- _DATA SEGMENT_:
= = = =

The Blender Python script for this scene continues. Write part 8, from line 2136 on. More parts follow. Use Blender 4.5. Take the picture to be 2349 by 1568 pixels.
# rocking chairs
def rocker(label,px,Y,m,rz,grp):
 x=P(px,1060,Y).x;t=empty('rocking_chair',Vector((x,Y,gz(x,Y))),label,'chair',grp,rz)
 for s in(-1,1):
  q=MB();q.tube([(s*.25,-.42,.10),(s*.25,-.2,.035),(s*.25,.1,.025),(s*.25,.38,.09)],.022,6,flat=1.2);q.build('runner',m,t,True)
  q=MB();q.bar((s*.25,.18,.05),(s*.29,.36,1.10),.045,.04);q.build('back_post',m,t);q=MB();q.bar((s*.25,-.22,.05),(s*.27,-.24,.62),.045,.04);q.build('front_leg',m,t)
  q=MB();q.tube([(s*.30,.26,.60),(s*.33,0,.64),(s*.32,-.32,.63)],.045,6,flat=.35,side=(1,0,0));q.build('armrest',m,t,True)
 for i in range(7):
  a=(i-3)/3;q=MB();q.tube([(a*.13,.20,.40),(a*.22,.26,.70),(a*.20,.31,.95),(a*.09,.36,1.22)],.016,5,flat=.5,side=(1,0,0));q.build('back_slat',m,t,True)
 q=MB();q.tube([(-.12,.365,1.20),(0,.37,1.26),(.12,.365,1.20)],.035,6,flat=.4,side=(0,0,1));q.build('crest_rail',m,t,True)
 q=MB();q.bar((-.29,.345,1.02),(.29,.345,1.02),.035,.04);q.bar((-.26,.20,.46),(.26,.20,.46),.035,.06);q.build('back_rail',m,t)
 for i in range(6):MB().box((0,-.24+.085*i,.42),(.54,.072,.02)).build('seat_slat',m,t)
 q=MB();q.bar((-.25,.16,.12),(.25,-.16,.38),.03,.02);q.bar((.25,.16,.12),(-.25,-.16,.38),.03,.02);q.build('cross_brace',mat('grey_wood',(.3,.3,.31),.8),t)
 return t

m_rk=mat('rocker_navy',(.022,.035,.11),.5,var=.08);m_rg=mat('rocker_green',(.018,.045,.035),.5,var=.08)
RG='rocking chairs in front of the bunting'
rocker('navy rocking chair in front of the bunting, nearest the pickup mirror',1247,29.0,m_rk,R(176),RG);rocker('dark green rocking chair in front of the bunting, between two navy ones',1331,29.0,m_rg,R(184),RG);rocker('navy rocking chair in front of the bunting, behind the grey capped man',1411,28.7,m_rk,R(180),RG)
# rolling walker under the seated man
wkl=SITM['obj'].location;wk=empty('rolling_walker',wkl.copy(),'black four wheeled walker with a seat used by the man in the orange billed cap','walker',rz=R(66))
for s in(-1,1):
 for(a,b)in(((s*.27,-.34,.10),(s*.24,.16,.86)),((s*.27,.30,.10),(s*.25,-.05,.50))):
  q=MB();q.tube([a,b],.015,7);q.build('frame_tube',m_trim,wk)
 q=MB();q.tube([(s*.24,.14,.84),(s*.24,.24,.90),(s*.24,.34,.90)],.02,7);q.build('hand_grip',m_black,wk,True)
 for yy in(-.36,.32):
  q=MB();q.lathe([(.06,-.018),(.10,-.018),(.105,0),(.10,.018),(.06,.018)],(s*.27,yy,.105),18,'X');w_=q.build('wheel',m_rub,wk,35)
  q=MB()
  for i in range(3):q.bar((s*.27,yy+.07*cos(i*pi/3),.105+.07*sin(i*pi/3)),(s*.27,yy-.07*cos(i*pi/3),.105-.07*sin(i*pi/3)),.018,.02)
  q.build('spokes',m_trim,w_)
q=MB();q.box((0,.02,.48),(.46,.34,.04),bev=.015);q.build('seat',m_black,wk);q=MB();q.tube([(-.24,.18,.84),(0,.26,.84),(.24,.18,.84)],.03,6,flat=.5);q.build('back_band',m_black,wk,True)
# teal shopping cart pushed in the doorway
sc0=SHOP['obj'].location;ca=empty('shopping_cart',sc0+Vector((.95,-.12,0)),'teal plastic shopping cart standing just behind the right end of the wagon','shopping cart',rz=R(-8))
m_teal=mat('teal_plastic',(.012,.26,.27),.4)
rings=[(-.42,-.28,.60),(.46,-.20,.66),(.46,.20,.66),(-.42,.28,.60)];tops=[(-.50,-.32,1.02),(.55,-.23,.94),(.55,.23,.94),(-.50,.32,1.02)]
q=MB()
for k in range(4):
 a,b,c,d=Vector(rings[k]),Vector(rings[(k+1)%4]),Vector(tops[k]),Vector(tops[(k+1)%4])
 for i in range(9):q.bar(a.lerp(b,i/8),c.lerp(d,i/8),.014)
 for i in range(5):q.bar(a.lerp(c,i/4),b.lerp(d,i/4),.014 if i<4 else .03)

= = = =

- _THE PROBLEM_:
Write the material out exactly, with nothing left out.

- _RIGHT ANSWER_:
The Blender Python script for this scene continues. Write part 8, from line 2136 on. More parts follow. Use Blender 4.5. Take the picture to be 2349 by 1568 pixels.
# rocking chairs
def rocker(label,px,Y,m,rz,grp):
 x=P(px,1060,Y).x;t=empty('rocking_chair',Vector((x,Y,gz(x,Y))),label,'chair',grp,rz)
 for s in(-1,1):
  q=MB();q.tube([(s*.25,-.42,.10),(s*.25,-.2,.035),(s*.25,.1,.025),(s*.25,.38,.09)],.022,6,flat=1.2);q.build('runner',m,t,True)
  q=MB();q.bar((s*.25,.18,.05),(s*.29,.36,1.10),.045,.04);q.build('back_post',m,t);q=MB();q.bar((s*.25,-.22,.05),(s*.27,-.24,.62),.045,.04);q.build('front_leg',m,t)
  q=MB();q.tube([(s*.30,.26,.60),(s*.33,0,.64),(s*.32,-.32,.63)],.045,6,flat=.35,side=(1,0,0));q.build('armrest',m,t,True)
 for i in range(7):
  a=(i-3)/3;q=MB();q.tube([(a*.13,.20,.40),(a*.22,.26,.70),(a*.20,.31,.95),(a*.09,.36,1.22)],.016,5,flat=.5,side=(1,0,0));q.build('back_slat',m,t,True)
 q=MB();q.tube([(-.12,.365,1.20),(0,.37,1.26),(.12,.365,1.20)],.035,6,flat=.4,side=(0,0,1));q.build('crest_rail',m,t,True)
 q=MB();q.bar((-.29,.345,1.02),(.29,.345,1.02),.035,.04);q.bar((-.26,.20,.46),(.26,.20,.46),.035,.06);q.build('back_rail',m,t)
 for i in range(6):MB().box((0,-.24+.085*i,.42),(.54,.072,.02)).build('seat_slat',m,t)
 q=MB();q.bar((-.25,.16,.12),(.25,-.16,.38),.03,.02);q.bar((.25,.16,.12),(-.25,-.16,.38),.03,.02);q.build('cross_brace',mat('grey_wood',(.3,.3,.31),.8),t)
 return t

m_rk=mat('rocker_navy',(.022,.035,.11),.5,var=.08);m_rg=mat('rocker_green',(.018,.045,.035),.5,var=.08)
RG='rocking chairs in front of the bunting'
rocker('navy rocking chair in front of the bunting, nearest the pickup mirror',1247,29.0,m_rk,R(176),RG);rocker('dark green rocking chair in front of the bunting, between two navy ones',1331,29.0,m_rg,R(184),RG);rocker('navy rocking chair in front of the bunting, behind the grey capped man',1411,28.7,m_rk,R(180),RG)
# rolling walker under the seated man
wkl=SITM['obj'].location;wk=empty('rolling_walker',wkl.copy(),'black four wheeled walker with a seat used by the man in the orange billed cap','walker',rz=R(66))
for s in(-1,1):
 for(a,b)in(((s*.27,-.34,.10),(s*.24,.16,.86)),((s*.27,.30,.10),(s*.25,-.05,.50))):
  q=MB();q.tube([a,b],.015,7);q.build('frame_tube',m_trim,wk)
 q=MB();q.tube([(s*.24,.14,.84),(s*.24,.24,.90),(s*.24,.34,.90)],.02,7);q.build('hand_grip',m_black,wk,True)
 for yy in(-.36,.32):
  q=MB();q.lathe([(.06,-.018),(.10,-.018),(.105,0),(.10,.018),(.06,.018)],(s*.27,yy,.105),18,'X');w_=q.build('wheel',m_rub,wk,35)
  q=MB()
  for i in range(3):q.bar((s*.27,yy+.07*cos(i*pi/3),.105+.07*sin(i*pi/3)),(s*.27,yy-.07*cos(i*pi/3),.105-.07*sin(i*pi/3)),.018,.02)
  q.build('spokes',m_trim,w_)
q=MB();q.box((0,.02,.48),(.46,.34,.04),bev=.015);q.build('seat',m_black,wk);q=MB();q.tube([(-.24,.18,.84),(0,.26,.84),(.24,.18,.84)],.03,6,flat=.5);q.build('back_band',m_black,wk,True)
# teal shopping cart pushed in the doorway
sc0=SHOP['obj'].location;ca=empty('shopping_cart',sc0+Vector((.95,-.12,0)),'teal plastic shopping cart standing just behind the right end of the wagon','shopping cart',rz=R(-8))
m_teal=mat('teal_plastic',(.012,.26,.27),.4)
rings=[(-.42,-.28,.60),(.46,-.20,.66),(.46,.20,.66),(-.42,.28,.60)];tops=[(-.50,-.32,1.02),(.55,-.23,.94),(.55,.23,.94),(-.50,.32,1.02)]
q=MB()
for k in range(4):
 a,b,c,d=Vector(rings[k]),Vector(rings[(k+1)%4]),Vector(tops[k]),Vector(tops[(k+1)%4])
 for i in range(9):q.bar(a.lerp(b,i/8),c.lerp(d,i/8),.014)
 for i in range(5):q.bar(a.lerp(c,i/4),b.lerp(d,i/4),.014 if i<4 else .03)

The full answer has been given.